Capturing Ableton Live Audio to OBS with Loopback on macOS

Published December 29, 2022

Reading time: 2 minutes.

If you’re looking to stream your Ableton Live sessions over OBS and you want to capture clear, crisp audio from your audio interface, you can do it easily with software called Loopback by Rogue Amoeba. It’s a driver and app that lets you create virtual audio devices with almost no noticable latency. Once you set up your virtual devices, you can select them in your capture software as the audio source. While there are a number of other options you can use to do this, Loopback has some great options others don’t provide, especially if you want to make OBS work with your audio interface’s local hardware loopback features for even lower latency.

You can capture Ableton’s audio directly by creating a connection between the outputs in Ableton to the output in Loopback, as the following image shows:

Capturing audio from Ableton Directly
Capturing audio from Ableton Directly

This is the “hijack the local desktop audio stream” approach. It works well with Loopback. But there’s a better way if you have a higher-end audio device.

Remapping Hardware Loopback Devices for OBS

Some audio interfaces have their own internal loopback channels. The Scarlett 18i20, for example, has loopbacks on inputs 9 and 10. Unfortunately, while many video and audio capture devices will let you target those sources, OBS only sees the first two channels. Using Loopback, you can create a new output and map the channels on one device to outpus 1 and 2 of the virtual device.

To do this, create a new virtual device in Loopback. It’ll populate with a Passthrough device and an Output device:

Create a new virtual device
Create a new virtual device

Add a new source and choose your audio interface. The first two channels will be mapped to the virtual output device.

Add source
Add source

Delete the passthrough device. Add a new output device and drag the channels you want to channels 3 and 4 on the new virtual output. Then delete the original output device that has inputs 1 and 2. Inputs 3 and 4 on the new device will automatically rename to inputs 1 and 2. The end result will look like the following image.

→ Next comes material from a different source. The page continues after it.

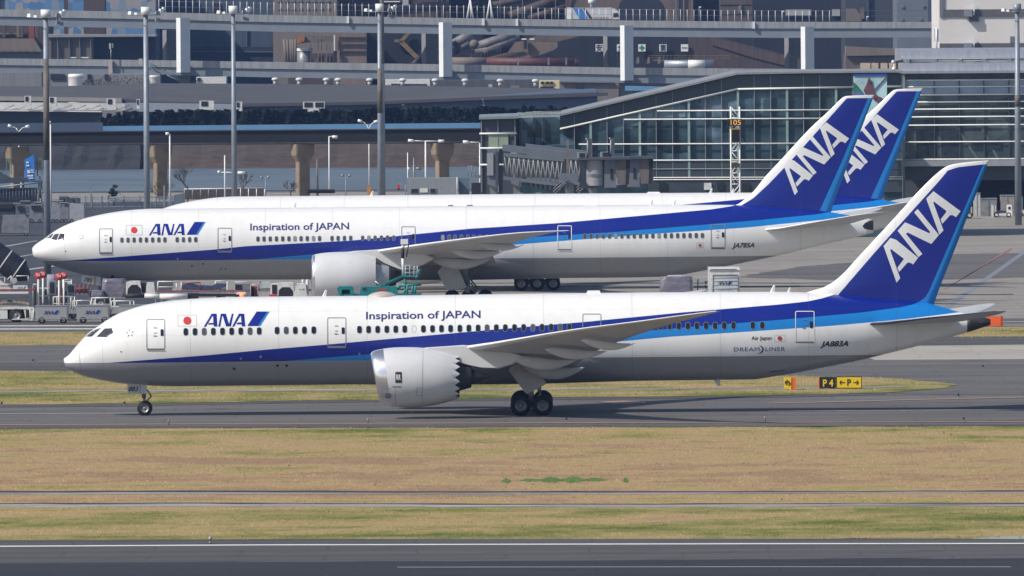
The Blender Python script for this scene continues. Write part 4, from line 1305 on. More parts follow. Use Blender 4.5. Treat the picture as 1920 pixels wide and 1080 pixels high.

Redirect specific audio channels
Redirect specific audio channels

Now you have a device with outputs that OBS can use.

Configuring OBS to Use the New Device

In OBS, add a new Audio Output Capture device. Choose to create a new device and press OK to move to the next step.

Create an Audio Output Capture
Create an Audio Output Capture

Then choose the virtual you created in Loopback from the dropdown. Press OK to save the device.

Choosing loopback
Choosing loopback

Now the audio comes into OBS:

Working audio
Working audio

There are many other workarounds to capture audio out there, but this is the one I’ve found to be the easiest to manage. It gives me the best results.

And if you add in your microphone to the virtual device in Loopback, you can use this in Zoom meetings.